Monday Snow Burst

An added burst of energy from a nearly stalled weather disturbance has dusted many areas with about an inch of fluff so far today. It is enough though to make for some slippery driving conditions.

Last night this light snow accumulation was expected  to concentrate more to the south of Baltimore but has since proven to be a bit more wide spread. The latest computer models at 7am this morning forecast the radar returns to look like the image below.


The actual radar returns are shown in the regional image below.


The precipitation shown over the southern Chesapeake Bay and DELMARVA Peninsula was depicted in models last night but the additional precipitation to the north appeared in the morning model run. The morning simulated radar reflectivity forecast for midday turned out to be fairly close to the mark.

The image below is the surface weather map showing conditions late morning Monday.


The map shows the complexity of the system. There is a low pressure center over the eastern Great Lakes with a “trof” reaching southwestward into Indiana. Another broad area of low pressure over N. Carolina and Tennessee  with a stationary front reaching northeastward to the Chesapeake Bay. Two other weak low pressure “trofs” stretch from the central Chesapeake Bay; one to the south and one to the southeast. Additionally, there is a bubble of high pressure in SE Pennsylvania. With this kind of setup there are numerous opportunities for subtle convergences of moisture, wind and pressure to set up pockets of precipitation and with today’s temperatures that means snow.
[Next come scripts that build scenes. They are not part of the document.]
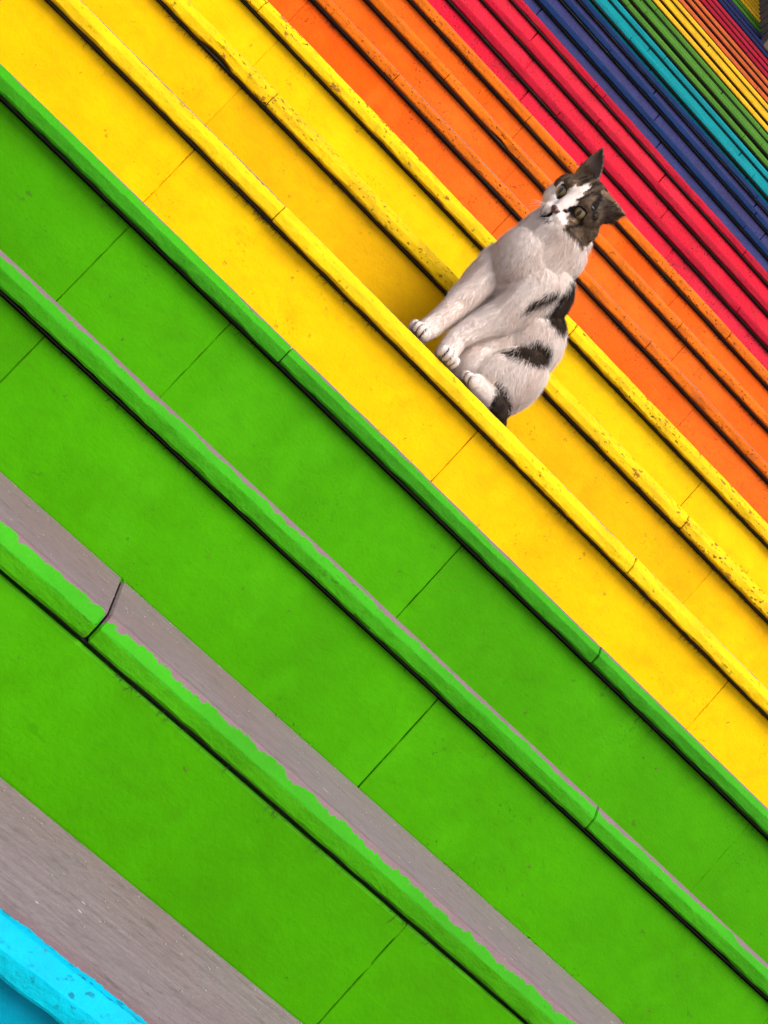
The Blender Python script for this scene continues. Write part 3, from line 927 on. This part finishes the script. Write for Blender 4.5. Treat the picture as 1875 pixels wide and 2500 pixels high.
# ---------------------------------------------------------------- grit on the bare treads
def grit(i, n_, mat, label):
    z0 = stepZ(i) + th(i) + .0004; ya, yb = stepY(i) + .03, stepY(i + 1) + ov(i + 1) - .002
    vs, fs = [], []
    for _ in range(n_):
        u_ = random.random() ** (.35 if random.random() < .7 else 1.0)
        x, y, r_ = random.uniform(-.3, 1.3), ya + (yb - ya) * u_, random.uniform(.0003, .0010)
        b_ = len(vs)
        for dx, dy, dz in ((1, 0, 0), (-.5, .87, 0), (-.5, -.87, 0), (.1, .1, 1.1)):
            vs.append((x + dx * r_, y + dy * r_, z0 + dz * r_))
        fs += [(b_, b_ + 1, b_ + 3), (b_ + 1, b_ + 2, b_ + 3), (b_ + 2, b_, b_ + 3)]
    me = bpy.data.meshes.new('grit'); me.from_pydata(vs, [], fs)
    g_ = obj('grit', me, mat); g_['kind'] = 'stuff'; g_['label'] = label; g_['category'] = 'grit'
M_GRIT = stone_mat('grit_mix', (.05, .04, .032), (.55, .50, .44), 180.0)
grit(0, 700, M_GRIT, 'fine grit lying on the bare tread above the cyan edge')
grit(1, 500, M_GRIT, 'fine grit lying on the bare grey tread between lime green risers')

# ---------------------------------------------------------------- bits of dry debris stuck to the near risers
M_BITS = stone_mat('dry_bits', (.05, .032, .015), (.22, .13, .04), 90.0)
vs, fs = [], []
for _ in range(70):
    i = random.choice((1, 2, 2, 3, 3, 4, 4, 4, 5, 6))
    x = random.uniform(-.35, 1.0)
    zlo, zhi = stepZ(i - 1) + th(i - 1) + .012, stepZ(i) - .02
    z = random.uniform(zlo, zhi); y = stepY(i) + ov(i) - .0011
    a = random.uniform(0, 6.28); cv = random.uniform(-.9, .9)
    ln_ = random.uniform(.0015, .008); w = random.uniform(.0002, .0006)
    b_ = len(vs); k_ = 5
    for q in range(k_):
        t_ = a + cv * q / k_
        x += math.cos(t_) * ln_ / k_; z += math.sin(t_) * ln_ / k_
        nx_, nz_ = -math.sin(t_) * w, math.cos(t_) * w
        yo = -.0006 * math.sin(math.pi * q / (k_ - 1))
        vs += [(x - nx_, y + yo, z - nz_), (x + nx_, y + yo, z + nz_)]
    for q in range(k_ - 1):
        fs.append((b_ + 2 * q, b_ + 2 * q + 1, b_ + 2 * q + 3, b_ + 2 * q + 2))
me = bpy.data.meshes.new('debris_bits'); me.from_pydata(vs, [], fs)
db = obj('debris_bits', me, M_BITS)
db['kind'] = 'stuff'; db['label'] = 'tiny dry bits of debris stuck to the green and yellow risers'; db['category'] = 'debris'
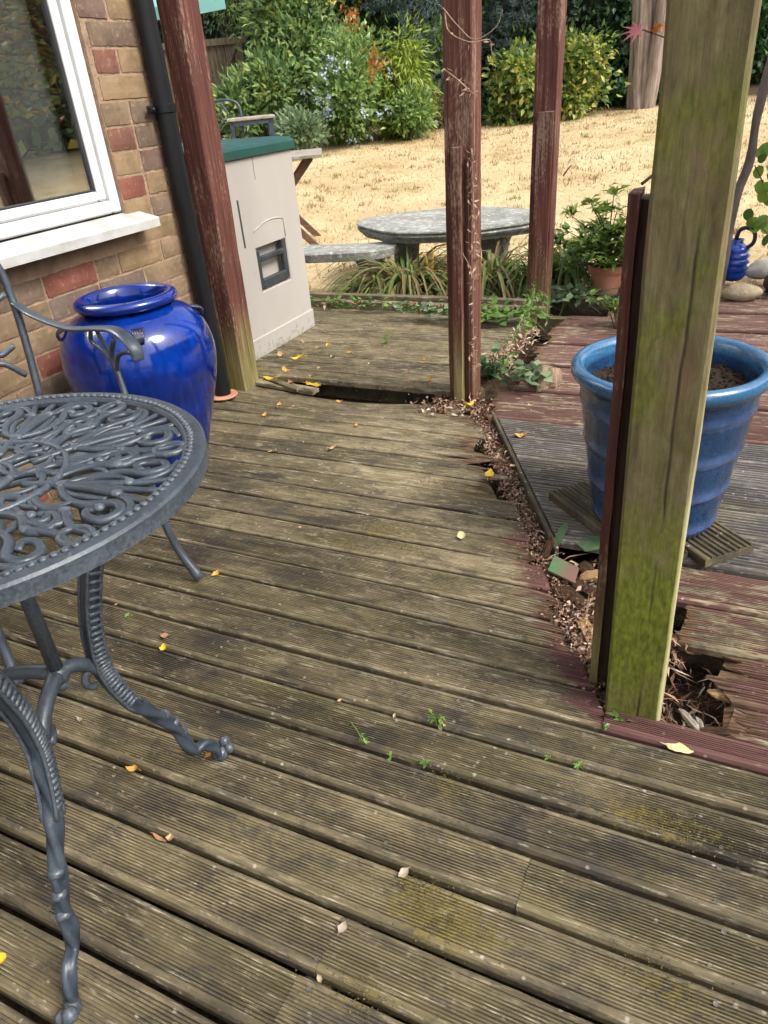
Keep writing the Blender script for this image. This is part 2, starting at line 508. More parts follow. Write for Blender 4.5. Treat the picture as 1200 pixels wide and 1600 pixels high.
def m_pot():
    t = NT('banded_blue_glaze'); P = t.coord()
    sep = t.n('ShaderNodeSeparateXYZ'); t.set(sep.inputs[0], P); z = sep.outputs[2]
    n = t.noise(t.vmath('MULTIPLY', P, (1, 1, .6)), 14, 5, .65); f = t.noise(P, 120, 4, .7)
    drip = t.noise(t.vmath('MULTIPLY', P, (60, 60, 6)), 1.0, 3)
    zz = t.math('ADD', z, t.math('MULTIPLY', t.math('SUBTRACT', drip, .5), .022))
    w = t.math('FRACT', t.math('DIVIDE', t.math('SUBTRACT', zz, .012), .098))
    band = t.ramp(w, [(.0, 0), (.12, 0), (.18, .62), (.34, .36), (.52, 0)])
    base = t.ramp(t.math('ADD', t.math('MULTIPLY', n, .5), t.math('MULTIPLY', f, .5)), [(.32, (.005, .018, .055)), (.5, (.009, .038, .105)), (.68, (.020, .075, .165))])
    col = t.mix(t.math('MULTIPLY', band, t.ramp(n, [(.32, .25), (.6, 1)])), base, (.10, .155, .34))
    rim = t.ramp(z, [(.390, 0), (.400, 1)])
    col = t.mix(t.math('MULTIPLY', rim, .85), col, t.ramp(f, [(.3, (.020, .085, .18)), (.7, (.042, .155, .29))]))
    return t.bsdf(col, .2, t.bump(f, .1, .002), spec=.5, coat=.4)
MAT['pot'] = m_pot()
def m_ground():
    t = NT('dry_lawn'); P = t.pos()
    n = t.noise(P, .9, 5, .6); f = t.noise(P, 26, 5, .75); g = t.noise(P, .35, 4)
    col = t.ramp(t.math('ADD', t.math('MULTIPLY', n, .55), t.math('MULTIPLY', f, .45)), [(.30, (.31, .215, .11)), (.45, (.50, .38, .21)), (.58, (.60, .48, .295)), (.74, (.68, .57, .39))])
    col = t.mix(t.ramp(t.noise(P, 1.7, 5, .7), [(.54, 0), (.68, .6)]), col, (.24, .21, .075))
    col = t.mix(t.ramp(g, [(.50, 0), (.70, .45)]), col, (.38, .21, .09))
    col = t.mix(t.ramp(t.noise(P, 5, 5, .75), [(.55, 0), (.68, .5)]), col, (.22, .15, .075))
    # bare soil round the deck and in the shrub border
    ln = t.n('ShaderNodeVectorMath', operation='LENGTH'); t.set(ln.inputs[0], t.vmath('MULTIPLY', P, (1, 1, 0)))
    d = t.math('ADD', ln.outputs['Value'], t.math('MULTIPLY', t.math('SUBTRACT', t.noise(P, 2.5, 5), .5), 1.3))
    near = t.ramp(t.math('DIVIDE', d, 20), [(4.95 / 20, 1), (5.35 / 20, 0), (12.0 / 20, 0), (12.8 / 20, 1)])
    col = t.mix(near, col, t.ramp(f, [(.35, (.030, .021, .014)), (.65, (.11, .075, .05))]))
    return t.bsdf(col, .95, t.bump(f, .8, .02), spec=.1)
MAT['ground'] = m_ground()

# ------------------------------------------------------------------ the setting: ground
xs = np.concatenate([np.linspace(-120, -16, 14), np.linspace(-14, 12, 66), np.linspace(14, 120, 14)])
ys = np.concatenate([np.linspace(-120, -8, 12), np.linspace(-6, 18, 62), np.linspace(20, 140, 14)])
GX, GY = np.meshgrid(xs, ys, indexing='ij')
V = np.array([(x, y, ground_z(x, y)) for x, y in zip(GX.ravel(), GY.ravel())])
ny = len(ys)
F = [(i * ny + j, (i + 1) * ny + j, (i + 1) * ny + j + 1, i * ny + j + 1) for i in range(len(xs) - 1) for j in range(ny - 1)]
ground = np_mesh('ground', V, np.array(F), MAT['ground'], smooth=True)
tag(ground, kind='structure')

# ------------------------------------------------------------------ decking
def joint_x(y):                      # the old mitre between the two decks
    if y < 2.50: return -0.115 - (y - 1.08) * 0.529
    return -0.868
def profile(w, ngroove, depth, edge=.0085, drop=.012):
    """closed cross-section (y,z): top side with grooves, then underside"""
    pts = [(-w / 2, -.024), (-w / 2, -drop), (-w / 2 + edge * .35, -drop * .32), (-w / 2 + edge, 0)]
    a, b = -w / 2 + edge + .003, w / 2 - edge - .003
    if ngroove:
        p = (b - a) / ngroove
        for i in range(ngroove):
            y0 = a + i * p
            pts += [(y0 + p * .10, 0), (y0 + p * .26, -depth), (y0 + p * .62, -depth), (y0 + p * .78, 0)]
    else:
        pts += [(a + (b - a) * k / 8, 0.0004 * math.sin(k * 2.1)) for k in range(9)]
    pts += [(w / 2 - edge, 0), (w / 2 - edge * .35, -drop * .32), (w / 2, -drop), (w / 2, -.024)]
    return pts

def board(parent, y, x0, x1, w=.0888, ng=13, depth=.0034, mat='deck', z=0.0, paint=None, moss=None, pale=None,
          rag0=0.0, rag1=0.0, mitre0=False, mitre1=False, sag=None, tiltx=0.0, edge=.0078, drop=.010):
    prof = profile(w, ng, depth, edge, drop)
    m = len(prof)
    n = max(8, int((x1 - x0) / .045))
    rs = random.Random(int(y * 1000) * 7 + int(x0 * 100))
    ox = (x0 + x1) / 2
    V = []; at_p = []; at_m = []; at_l = []
    seed = rs.random() * 50; at_r = []
    rg0 = [0] * m; rg1 = [0] * m
    if rag0 or rag1:
        for i in range(m):
            u = prof[i][0]
            a = mnoise.noise(Vector((u * 40, seed, 0))) * 1.0 + mnoise.noise(Vector((u * 170, seed, 4))) * .28
            b = mnoise.noise(Vector((u * 40, seed, 9))) * 1.0 + mnoise.noise(Vector((u * 170, seed, 14))) * .28
            rg0[i] = rag0 * (a + .35); rg1[i] = rag1 * (b + .35)
    ph = rs.random() * 6
    for j in range(n + 1):
        t = j / n
        for i, (py, pz) in enumerate(prof):
            a = x0 if not mitre0 else joint_x(y + py) + .062
            b = x1 if not mitre1 else joint_x(y + py) - .012
            a += rg0[i]; b -= rg1[i]
            x = a + (b - a) * t
            if mat != 'deck_grey' and -.02 < pz < -.0005 and abs(py) < w / 2 - edge: pz = pz * max(.45, min(1.2, .92 + .6 * mnoise.noise(Vector((x * 5, (y + py) * 22, seed + 8)))))
            zz = z + pz + .0012 * math.sin(x * 3.1 + ph) + tiltx * x
            yy = py + .0014 * math.sin(x * 2.3 + ph * 2)
            if pz > -.02:
                zz += .0007 * mnoise.noise(Vector((x * 9, (y + py) * 60, seed)))
                wob = .0012 * mnoise.noise(Vector((x * 14, py * 8, seed + 3)))
                if abs(py) > w / 2 - .004: yy += wob
            if sag: zz += sag(x, y + py)
            if rag1 and t > .80 and pz > -.02: zz -= .010 * ((t - .80) / .2) * max(0, rg1[i] / max(rag1, 1e-6))
            er = 0.0
            if rag0: er = max(er, math.exp(-(x - a) / .030))
            if rag1: er = max(er, math.exp(-(b - x) / .045))
            if er > .05 and pz > -.02: zz -= er * .006 * (.6 + mnoise.noise(Vector((x * 60, (y + py) * 60, seed))))
            V.append((x - ox, yy, zz)); at_r.append(er)
            at_p.append(paint(x, y + py) if paint else 0); at_m.append(moss(x, y + py) if moss else 0); at_l.append(pale(x, y + py) if pale else 0)
    F = []
    for j in range(n):
        for i in range(m):
            i2 = (i + 1) % m
            F.append((j * m + i, j * m + i2, (j + 1) * m + i2, (j + 1) * m + i))
    me = bpy.data.meshes.new('board')
    me.from_pydata(V, [], F + [tuple(range(m)), tuple(n * m + i for i in range(m - 1, -1, -1))])
    for nm, a in (('paint', at_p), ('moss', at_m), ('pale', at_l), ('rot', at_r)):
        q = me.attributes.new(nm, 'FLOAT', 'POINT'); q.data.foreach_set('value', a)
    me.update(); me.materials.append(MAT[mat])
    import bmesh
    bm = bmesh.new(); bm.from_mesh(me); bmesh.ops.recalc_face_normals(bm, faces=bm.faces); bm.to_mesh(me); bm.free()
    o = bpy.data.objects.new('board', me); o.location = (ox, y, 0)
    return link(o, parent)

Y0, PT = 1.6251, 0.09946
def gap_y(k): return Y0 - PT * k
deck = bpy.data.objects.new('deck', None); link(deck); tag(deck, kind='structure')
red_deck = bpy.data.objects.new('deck', None); link(red_deck); tag(red_deck, kind='structure')
far_deck = bpy.data.objects.new('deck', None); link(far_deck); tag(far_deck, kind='structure')

def blobs(lst):
    def f(x, y):
        s = 0
        for (bx, by, rx, ry, a) in lst:
            d = ((x - bx) / rx) ** 2 + ((y - by) / ry) ** 2
            s = max(s, a * math.exp(-d))
        return s
    return f
mpts = []
for px, py, rx, ry, a in [(690, 1435, .11, .055, .95), (655, 1385, .06, .03, .7), (1010, 1280, .12, .05, .72), (1085, 1300, .10, .03, .6), (560, 1560, .08, .04, .6), (830, 720, .16, .04, .95), (730, 700, .22, .03, .6), (800, 775, .16, .05, .9), (690, 755, .14, .03, .6), (700, 1225, .08, .04, .6), (600, 830, .18, .06, .62), (545, 850, .10, .04, .55), (640, 860, .1, .03, .5), (1040, 1540, .10, .05, .6), (930, 845, .10, .02, .75)]:
    q = gz(px, py); mpts.append((q.x, q.y, rx, ry, a))
moss_main = blobs(mpts)
def paint_left(x, y):
    d = joint_x(y) - x
    lo = sstep(2.0, 1.45, y)
    return max(0, (0.95 - d / .17)) * (.18 + .72 * lo) if d > -0.2 else 0
def pale_left(x, y):
    d = joint_x(y) - x
    v = .08 * math.exp(-((d - .28) / .30) ** 2) if y > .98 else 0
    return v
def sag_near(x, y):                   # the last boards before the step have slumped into the hole
    if y < 2.18: return 0
    return -.042 * sstep(2.18, 2.5, y) * math.exp(-((x + 1.42) / .42) ** 2)

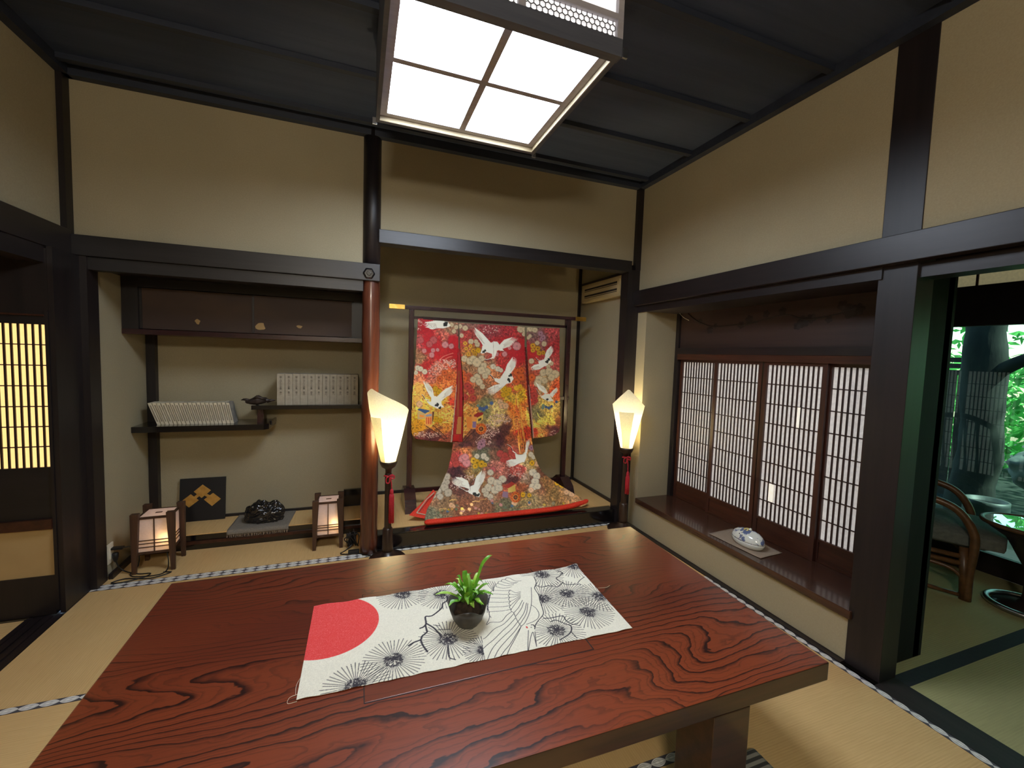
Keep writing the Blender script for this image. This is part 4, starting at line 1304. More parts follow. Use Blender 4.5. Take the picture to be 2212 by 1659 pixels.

Another inch or so of the fluff in the region would not be out of the question but radar trends and the latest models seem to indicate that this activity should start to wind down during the afternoon. A Winter Weather Advisory is up for central and northern Maryland west of the Bay until 10:00pm Monday. As I hinted earlier in this blog, it is not much snow but it can make for slippery driving conditions so be careful.